Для меня Губенко был всегда другим полюсом. Я этот полюс даже не пыталась для себя открывать. Просто знала, что там есть Южный полюс, и знала, что это талантливо. Но никогда не смогла бы делать то, что делал Губенко. Он даже разминался перед выходом на сцену как-то по-особенному. Не как все. Если мне надо тихо посидеть в уголочке, внутренне сосредоточиться на пьесе, на том, что было, что будет, увидеть весь спектакль целиком и главное – конец, то Коля перед выходом на сцену разминался физически. Он делал какую-то свою гимнастику. Я пробовала подражать, тоже прыгала, сгибалась, разгибалась – и выходила на сцену совершенно пустой. Я даже увязалась за Колей, когда он несколько лет спустя пошел к немецкому актеру Шаалю во время гастролей «Берлинер ансамбль» в Москве, чтобы попросить Шааля показать нам его сложные разминочные упражнения, без которых, например, Кориолана, как его играл Шааль, не сыграть. Шааль нам эти упражнения показал. Действительно, очень сложные. Я сейчас удивляюсь, почему тогда Шааль, у которого были расписаны минуты, целый час показывал на гостиничном прикроватном коврике свои упражнения двум начинающим актерам.

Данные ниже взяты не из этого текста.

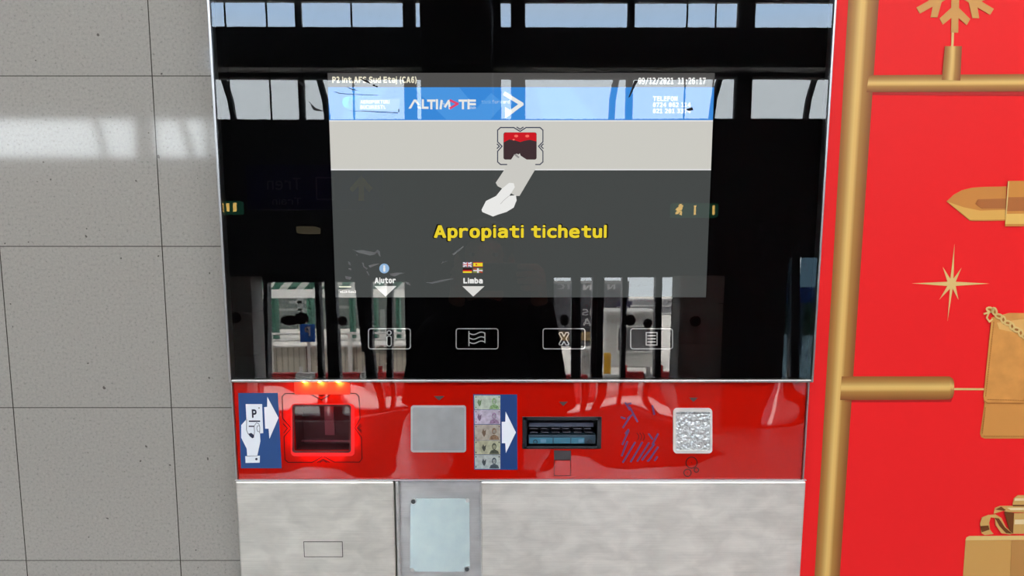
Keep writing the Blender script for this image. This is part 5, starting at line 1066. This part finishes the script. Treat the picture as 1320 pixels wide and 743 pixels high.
jc = [fat([((X, Yp, 0.84), 0.135), (pel, 0.135), (wai, 0.13), (che, 0.145), (nb, 0.075), (nk, 0.064), ((X, Yp + 0.02, 1.555), 0.062)], 0.012)]
for s in (-1, 1): jc.append(fat(arm(s)[0][:6], 0.014))
skin('jacket', jac, jc)
skin('trousers', tro, [fat(leg(s)[:6], 0.014) for s in (-1, 1)])
for s in (-1, 1):
    q = MB(); ax = X + s * 0.112
    q.ball((ax, Yp + 0.05, 0.05), (0.048, 0.14, 0.05), 14); q.box((ax - 0.045, Yp - 0.085, 0.0), (ax + 0.045, Yp + 0.175, 0.022), 0.01); q.build('shoe', mat('black_shoe', (0.01, 0.01, 0.01), 0.5), per, True)
q = MB(); q.ball((X, Yp + 0.005, 1.70), (0.092, 0.105, 0.082), 20)
for v in list(q.bm.verts):
    if v.co.y > Yp + 0.055 and v.co.z < 1.715: v.co.y = Yp + 0.055; 
    if v.co.z < 1.62: v.co.z = 1.62
q.build('hair', mat('dark_hair', (0.012, 0.010, 0.008), 0.7), per, True)
for s in (-1, 1):
    e_ = MB().ball((X + s * 0.031, Yp + 0.098, 1.668), (0.014, 0.010, 0.007), 12).build('eye', mat('eye_white', (0.40, 0.38, 0.36), 0.3), per, True)
    MB().ball((X + s * 0.031, Yp + 0.1065, 1.668), (0.0055, 0.0025, 0.0055), 10).build('iris', mat('dark_hair', (0.012, 0.010, 0.008)), e_, True)
    MB().ball((X + s * 0.083, Yp + 0.025, 1.645), (0.012, 0.018, 0.03), 12).build('ear', skin_m, per, True)
MB().ball((X, Yp + 0.104, 1.598), (0.022, 0.008, 0.006), 12).build('lips', mat('lips', (0.35, 0.13, 0.11), 0.5), per, True)
# the phone, held across, just behind the lens
phn = empty('phone', (-0.037, ph_y, 1.565), 'black phone held sideways in both hands of the reflected person', 'phone')
MB().box((-0.111, ph_y, 1.565), (0.037, ph_y + 0.008, 1.637), 0.003).build('phone_body', mat('phone_black', (0.01, 0.01, 0.012), 0.4), phn)
MB().box((-0.108, ph_y - 0.0008, 1.568), (0.034, ph_y + 0.0005, 1.634)).build('phone_screen', mat('phone_screen', (0.02, 0.02, 0.02), 0.2), phn)
q = MB()
for dx, dz in ((-0.012, 0.008), (0.008, 0.008), (-0.002, -0.009)): q.tube(((0.012 + dx, ph_y + 0.008, 1.612 + dz), (0.012 + dx, ph_y + 0.0105, 1.612 + dz)), 0.006, 14)
q.build('phone_lens', mat('phone_lens', (0.005, 0.005, 0.006), 0.1), phn)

Эти упражнения мне не помогли. Я даже не пыталась их запомнить и повторить. А для Губенко, видимо, там мало было нового.
И вот такой Губенко – Печорин для меня – Веры – был и непонятным, и притягивающим, и раздражающим, и в чем-то недосягаемым.
Все вроде бы складывалось. Но… слишком много авторитетов вокруг. Я и сейчас боюсь авторитетов. Мне страшно входить в кабинет начальства. Долго боялась актеров Вахтанговского театра, потому что для нас – студентов Щукинского училища – они все были учителями. Это мне мешало в «Чайке», в фильме, где моим партнером был Ю. Яковлев. И думаю, что сцена с Тригориным у меня не получилась так, как я хотела, по этой же причине. Я была ученицей на площадке. В «Шестом июля» я боялась столкнуться в кадре с Шалевичем – Блюмкиным. До сих пор не могу избавиться от страха перед Любимовым… И главный авторитет, конечно, – Лермонтов. А там, внизу где-то, мы. Любимов на репетиции постоянно говорил: «Трепетно относитесь к тексту. Это классика! Это вам не Иванов, Сидоров, Петров!»